=== JOB ===
Print verbatim the opening line of the material and every subsequent line through the one containing "wb.inputs[0].default_value = (0.93, 0.96, 1.0, 1);".

-------- INFORMATION SHOWN

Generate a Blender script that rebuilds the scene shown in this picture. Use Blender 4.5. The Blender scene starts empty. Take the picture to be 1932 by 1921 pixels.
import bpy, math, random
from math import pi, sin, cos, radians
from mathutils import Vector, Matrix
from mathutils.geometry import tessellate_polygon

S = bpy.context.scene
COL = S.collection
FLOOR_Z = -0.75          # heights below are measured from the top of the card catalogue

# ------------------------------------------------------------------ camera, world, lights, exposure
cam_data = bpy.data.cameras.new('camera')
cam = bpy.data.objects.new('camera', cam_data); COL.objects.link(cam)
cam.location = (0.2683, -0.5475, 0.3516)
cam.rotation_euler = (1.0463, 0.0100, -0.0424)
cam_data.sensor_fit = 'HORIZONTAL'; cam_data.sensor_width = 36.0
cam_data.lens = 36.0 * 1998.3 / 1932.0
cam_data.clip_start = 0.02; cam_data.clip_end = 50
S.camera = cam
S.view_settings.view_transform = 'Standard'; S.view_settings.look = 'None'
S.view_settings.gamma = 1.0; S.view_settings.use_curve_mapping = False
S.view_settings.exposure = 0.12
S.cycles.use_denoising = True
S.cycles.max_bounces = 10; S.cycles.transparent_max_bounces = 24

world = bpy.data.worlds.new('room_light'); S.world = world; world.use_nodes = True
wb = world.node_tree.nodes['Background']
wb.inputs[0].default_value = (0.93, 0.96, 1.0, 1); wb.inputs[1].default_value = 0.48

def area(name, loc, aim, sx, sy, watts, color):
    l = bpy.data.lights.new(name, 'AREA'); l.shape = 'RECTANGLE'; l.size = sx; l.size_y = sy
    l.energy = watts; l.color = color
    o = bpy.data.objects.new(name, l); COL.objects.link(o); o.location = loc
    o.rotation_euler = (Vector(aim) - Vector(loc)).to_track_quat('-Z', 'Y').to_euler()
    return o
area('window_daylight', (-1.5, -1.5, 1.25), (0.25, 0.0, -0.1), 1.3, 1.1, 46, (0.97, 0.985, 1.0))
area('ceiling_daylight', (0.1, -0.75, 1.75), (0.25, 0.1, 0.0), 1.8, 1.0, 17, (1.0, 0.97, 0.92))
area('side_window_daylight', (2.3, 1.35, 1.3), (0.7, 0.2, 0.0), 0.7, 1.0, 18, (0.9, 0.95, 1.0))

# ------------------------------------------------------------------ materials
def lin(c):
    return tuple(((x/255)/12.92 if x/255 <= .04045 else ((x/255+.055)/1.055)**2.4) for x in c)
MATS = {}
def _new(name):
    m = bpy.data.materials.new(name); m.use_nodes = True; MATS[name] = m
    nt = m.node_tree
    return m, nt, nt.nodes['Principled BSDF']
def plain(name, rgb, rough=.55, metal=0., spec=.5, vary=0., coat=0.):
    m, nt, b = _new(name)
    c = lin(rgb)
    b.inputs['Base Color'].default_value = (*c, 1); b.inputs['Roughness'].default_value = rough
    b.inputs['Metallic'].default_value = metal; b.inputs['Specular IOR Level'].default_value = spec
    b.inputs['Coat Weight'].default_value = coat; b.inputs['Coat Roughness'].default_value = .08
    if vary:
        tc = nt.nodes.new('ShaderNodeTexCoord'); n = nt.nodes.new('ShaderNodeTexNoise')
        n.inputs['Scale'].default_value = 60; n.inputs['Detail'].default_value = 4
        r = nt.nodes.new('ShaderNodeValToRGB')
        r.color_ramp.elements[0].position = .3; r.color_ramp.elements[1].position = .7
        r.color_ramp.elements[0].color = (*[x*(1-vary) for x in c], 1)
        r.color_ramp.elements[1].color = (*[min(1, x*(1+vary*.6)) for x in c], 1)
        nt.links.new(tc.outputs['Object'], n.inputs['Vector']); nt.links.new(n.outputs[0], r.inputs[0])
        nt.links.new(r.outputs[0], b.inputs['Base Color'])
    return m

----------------

=== COMPLETED EXERCISE ===
Generate a Blender script that rebuilds the scene shown in this picture. Use Blender 4.5. The Blender scene starts empty. Take the picture to be 1932 by 1921 pixels.
import bpy, math, random
from math import pi, sin, cos, radians
from mathutils import Vector, Matrix
from mathutils.geometry import tessellate_polygon

S = bpy.context.scene
COL = S.collection
FLOOR_Z = -0.75          # heights below are measured from the top of the card catalogue

# ------------------------------------------------------------------ camera, world, lights, exposure
cam_data = bpy.data.cameras.new('camera')
cam = bpy.data.objects.new('camera', cam_data); COL.objects.link(cam)
cam.location = (0.2683, -0.5475, 0.3516)
cam.rotation_euler = (1.0463, 0.0100, -0.0424)
cam_data.sensor_fit = 'HORIZONTAL'; cam_data.sensor_width = 36.0
cam_data.lens = 36.0 * 1998.3 / 1932.0
cam_data.clip_start = 0.02; cam_data.clip_end = 50
S.camera = cam
S.view_settings.view_transform = 'Standard'; S.view_settings.look = 'None'
S.view_settings.gamma = 1.0; S.view_settings.use_curve_mapping = False
S.view_settings.exposure = 0.12
S.cycles.use_denoising = True
S.cycles.max_bounces = 10; S.cycles.transparent_max_bounces = 24

world = bpy.data.worlds.new('room_light'); S.world = world; world.use_nodes = True
wb = world.node_tree.nodes['Background']
wb.inputs[0].default_value = (0.93, 0.96, 1.0, 1); wb.inputs[1].default_value = 0.48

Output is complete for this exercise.